YOUR GOAL
Print, word for word, the opening line of the data below and every line after it through the line that contains "from mathutils import Vector", but not the pictures.

DATA EXCERPT
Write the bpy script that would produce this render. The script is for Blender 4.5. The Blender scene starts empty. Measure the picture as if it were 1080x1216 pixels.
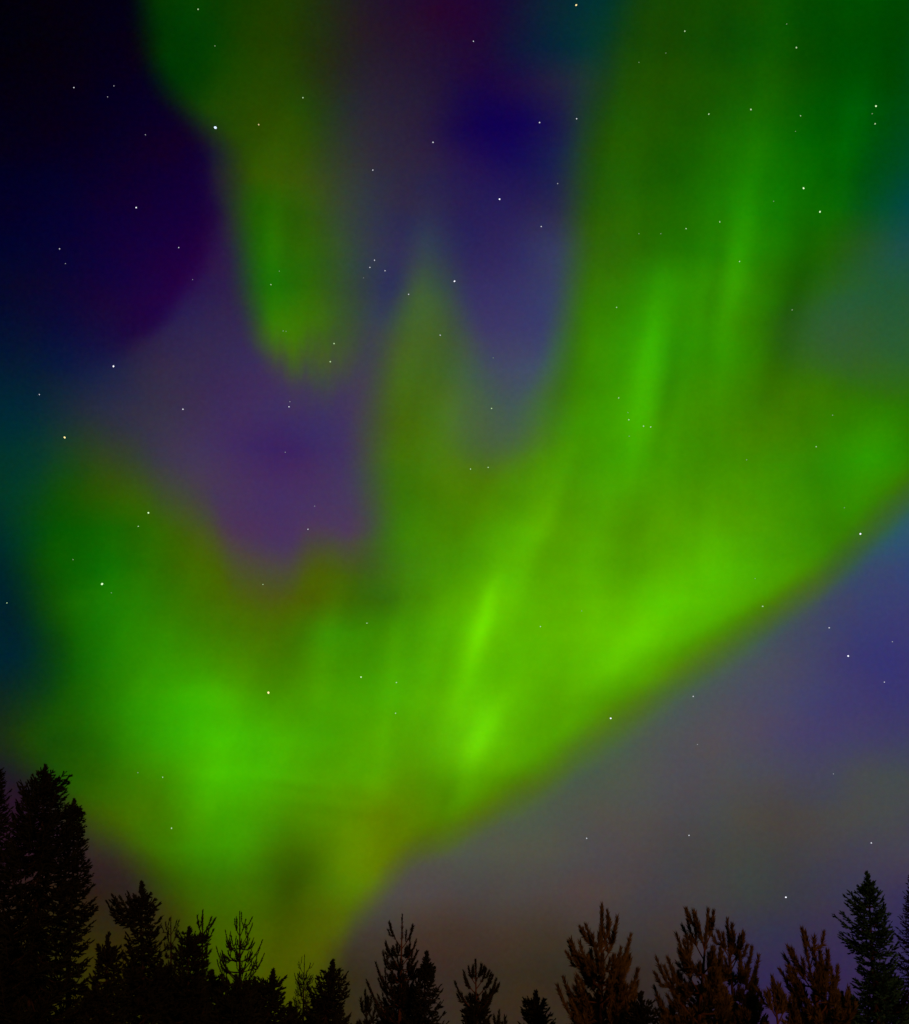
import bpy, math, random
import numpy as np
from mathutils import Vector

# ------------------------------------------------------------------ camera
R_ = math.radians
scn = bpy.context.scene
COL = scn.collection
FPX = 1060.0            # focal length in pixels of the 1080 x 1216 photograph
PITCH = R_(33.0)
CAM = Vector((0.0, 0.0, 1.6))
cd = bpy.data.cameras.new('camera')
cam = bpy.data.objects.new('camera', cd)
COL.objects.link(cam)
cam.location = CAM
cam.rotation_euler = (math.pi / 2 + PITCH, 0, 0)
cd.sensor_fit = 'VERTICAL'
cd.sensor_height = 24.0
cd.lens = 24.0 * FPX / 1216.0
cd.clip_end = 20000
scn.camera = cam
scn.view_settings.view_transform = 'Standard'
scn.view_settings.look = 'None'
scn.view_settings.gamma = 1.0
scn.view_settings.exposure = 0.0
scn.render.film_transparent = False
scn.cycles.max_bounces = 4

# ------------------------------------------------------------------ night sky and aurora
# The sky is a map of directions round the point at azimuth 0, elevation 33 degrees
# (tangent-plane degrees-like units, 1060 per radian at the centre).
BG = """20 20 2 0 6;100 50 9 0 15;60 150 7 0 18;180 180 18 0 45;200 250 20 0 58;120 270 10 0 55;228 310 46 0 68
150 350 24 0 76;20 250 2 0 30;20 330 0 14 38;40 400 0 22 48;100 400 18 18 60;20 480 0 36 52;30 560 0 60 38;10 700 0 32 42
20 770 0 36 52;10 860 25 45 20;110 460 25 30 70;90 520 40 52 50
150 0 4 0 20;215 150 22 10 60;250 210 42 36 48;262 300 46 42 74;230 370 47 40 78;200 450 58 48 68;250 430 55 40 85
150 500 54 54 72;342 543 46 8 104;368 540 64 46 96;312 532 66 46 94;340 568 72 46 96;342 514 64 46 96;290 580 74 50 92;370 590 74 56 94;300 620 78 48 90;400 560 68 55 100
400 640 80 62 90;340 480 65 50 95;280 540 66 46 98;340 600 74 44 104;240 580 70 62 80;300 680 82 70 80
420 30 35 28 40;380 20 32 34 34;560 20 38 0 50;580 120 22 0 72;610 160 13 0 86;450 120 45 34 52;480 200 45 40 65;560 230 42 30 80
600 260 42 32 90;440 300 52 48 90;460 350 40 40 100;600 340 52 45 100;620 370 55 48 110;600 430 68 65 105;580 475 70 85 84
640 440 65 85 110;640 100 34 22 65;655 60 5 32 55;700 40 0 55 46;690 100 46 54 60;680 200 40 55 62;672 330 60 75 100;625 180 20 5 88
450 400 62 60 96;500 80 38 30 50;500 20 36 12 46;420 200 50 46 60;420 300 52 52 78;420 460 68 60 92;550 540 75 90 70;620 500 72 92 72
1060 180 0 66 30;1060 220 0 75 60;1064 250 0 70 88;1060 300 45 80 72;1050 370 20 90 48;1000 390 58 90 52;960 440 55 95 52;1070 410 55 92 52
1072 640 35 90 120;1060 680 58 62 120;1050 780 56 48 114;960 770 65 62 106;1000 860 68 62 112;1050 860 62 58 104;900 850 80 72 100;800 900 82 74 92
850 950 78 78 76;1050 930 72 82 68;700 930 80 84 74;600 1000 86 84 76;600 1060 78 68 72;700 1000 82 76 80;900 1000 72 68 66
1000 1030 71 66 76;900 1050 64 70 54;950 1080 55 54 70;900 1130 46 44 84;1000 1130 55 42 84;1070 1100 48 42 88;905 1180 52 36 78;1000 1190 50 36 70;600 1110 72 55 42
650 1150 50 42 28;500 1050 82 72 78;520 1120 66 50 38;440 1120 62 48 40;430 1070 80 80 76;780 1080 70 65 68;780 1130 60 50 42
780 1190 48 34 32;600 1200 54 44 34;450 1200 50 42 42;520 1180 60 48 44;400 1190 46 40 14;120 1020 52 36 40;110 1080 38 26 22;100 1110 58 56 4;20 930 24 20 44;150 1010 56 42 36
0 960 50 20 40;840 850 82 80 90;900 780 76 84 98;700 880 84 96 66;780 840 80 94 84;600 970 86 92 70;500 1010 84 84 74;1040 700 62 66 112
330 1190 60 60 4;200 1190 50 50 4;850 1050 68 64 66;690 1060 78 66 66;540 1180 50 38 28;1075 1000 70 66 84;640 1010 84 84 70"""
AU = """230 20 10 58 0;190 60 0 38 4;240 60 0 72 0;300 50 38 65 0;300 120 45 75 0;350 30 32 60 0;370 150 35 80 0;300 200 48 85 0
340 210 64 85 8;310 250 20 96 0;350 300 50 106 4;320 330 30 110 0;340 380 60 120 0;345 402 76 130 0;300 350 5 86 12;370 430 70 110 12
400 380 46 82 30;395 200 62 76 28;270 170 32 66 10;400 60 34 50 12;410 300 52 80 32
508 230 46 70 80;508 265 54 80 74;510 300 62 86 64;500 350 68 95 48;500 400 75 102 38;490 470 75 112 10;490 520 75 122 0;480 600 56 132 0;540 450 66 106 44
560 520 75 112 46;460 500 60 88 28;500 700 70 148 0;442 690 54 96 38;450 600 60 110 24;550 560 75 120 10;520 640 75 135 0
760 50 28 70 0;730 150 34 80 0;690 20 0 56 40;700 80 20 62 30;780 100 34 84 0;800 180 24 92 0;1000 50 0 74 0;1000 150 0 94 0;1060 60 0 68 0;1060 150 0 76 10;900 50 14 78 0;860 20 22 72 0
900 100 28 92 0;892 200 32 122 0;882 280 42 136 0;875 350 56 144 0;940 200 5 102 0;950 270 14 114 0;820 270 28 112 0;750 270 40 102 0
780 350 46 142 0;720 330 55 116 0;770 380 50 148 0;920 370 40 106 0;900 400 45 120 0;1030 200 0 76 12;1000 330 48 92 6;960 330 30 104 0;700 230 34 84 10;690 300 48 100 18
800 430 50 146 0;740 450 60 158 0;868 430 46 142 0;830 470 64 136 0;920 470 65 112 0;690 450 60 122 0;700 500 60 156 0;760 520 60 156 0
820 530 65 142 0;950 520 60 126 0;1040 480 45 122 0;1050 530 35 136 0;1000 570 45 146 0;1060 590 52 112 0;640 560 80 146 0;570 590 75 126 0
600 640 85 166 0;640 620 90 176 0;700 650 86 166 0;750 640 80 156 0;800 640 86 166 0;880 630 80 156 0;900 670 80 178 0;820 690 86 192 0
780 740 96 206 0;730 780 104 212 0;860 720 86 182 0;960 660 60 128 0;1000 630 55 132 0;580 740 98 192 0;560 800 92 190 0;700 740 90 172 0
560 870 104 200 8;600 850 100 194 0;650 870 90 176 0;700 840 82 152 0;620 920 80 142 0;520 900 85 156 0;540 950 80 160 0;500 960 86 128 0;640 780 92 182 0;660 700 88 172 0
900 740 70 130 0;800 800 78 140 0;1060 470 50 112 0;900 560 65 142 0;960 580 60 144 0
130 560 64 86 10;150 600 60 96 0;90 640 0 96 0;150 640 20 106 0;220 650 65 102 0;280 700 84 98 8;60 600 20 80 0;50 680 16 84 0;100 700 30 112 0
130 750 35 138 0;200 730 50 138 0;180 790 60 154 0;330 720 84 92 0;300 750 75 122 0;370 680 80 102 0;400 700 70 112 0;380 760 60 152 0;420 730 50 122 0
440 760 65 152 0;200 830 50 158 0;215 800 54 150 0;180 850 48 150 0;250 880 76 204 0;230 860 65 192 0;300 860 75 188 0;330 800 75 162 0;320 900 75 182 0;400 850 75 166 0;430 900 80 166 0
470 800 80 166 0;250 950 70 182 0;280 1000 65 172 0;250 1020 60 150 0;200 1000 65 122 0;330 1000 70 120 0;350 1050 65 92 0;400 1020 95 142 0;390 1060 85 122 0
300 1090 60 92 0;250 1070 60 98 0;330 1130 75 86 0;400 950 85 152 0;120 900 35 92 0;60 860 25 70 4;150 950 65 96 0;130 880 40 112 0;50 800 10 70 14
70 760 15 82 0;120 820 40 122 0;200 1090 64 70 0;330 702 76 84 24;330 760 66 94 0;315 785 62 104 0;330 805 66 122 0;300 725 76 90 4;300 820 70 150 0;345 730 70 88 4;260 740 62 120 0;240 700 66 110 0;160 860 48 140 0;100 780 20 96 0;110 850 30 100 0;170 900 56 130 0;180 950 62 112 0;230 980 66 145 0;150 820 44 140 0;350 840 74 160 0;410 790 58 130 0;380 665 72 88 14;430 725 56 100 6;330 1030 62 94 0;345 1080 62 84 0;300 1050 60 112 0;320 1060 58 88 0;430 1100 78 80 20;200 1050 60 84 0;440 1000 98 118 0;470 960 92 120 0;360 1110 78 86 0;60 540 20 76 20;30 900 30 60 10"""

def points(s):
    return np.array([[float(t) for t in q.split()] for ln in s.splitlines() for q in ln.split(';')])

def field(P, X, Y, sig):
    """smooth scattered-data interpolation of the sky colours"""
    q = np.stack([X.ravel(), Y.ravel()], 1)
    d2 = ((q[:, None, :] - P[None, :, :2]) ** 2).sum(2)
    dn = np.sqrt(np.sort(d2, 1)[:, 2:3])                 # local spacing
    w = np.exp(-d2 / (2 * (np.maximum(sig, 0.56 * dn)) ** 2)) / (1 + d2 / 4000.0)
    w /= w.sum(1, keepdims=True)
    return (w @ P[:, 2:5]).reshape(X.shape + (3,)) / 255.0

world = bpy.data.worlds.new('World')
scn.world = world
world.use_nodes = True
nt = world.node_tree
nt.nodes.clear()
LK = nt.links.new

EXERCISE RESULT
Write the bpy script that would produce this render. The script is for Blender 4.5. The Blender scene starts empty. Measure the picture as if it were 1080x1216 pixels.
import bpy, math, random
import numpy as np
from mathutils import Vector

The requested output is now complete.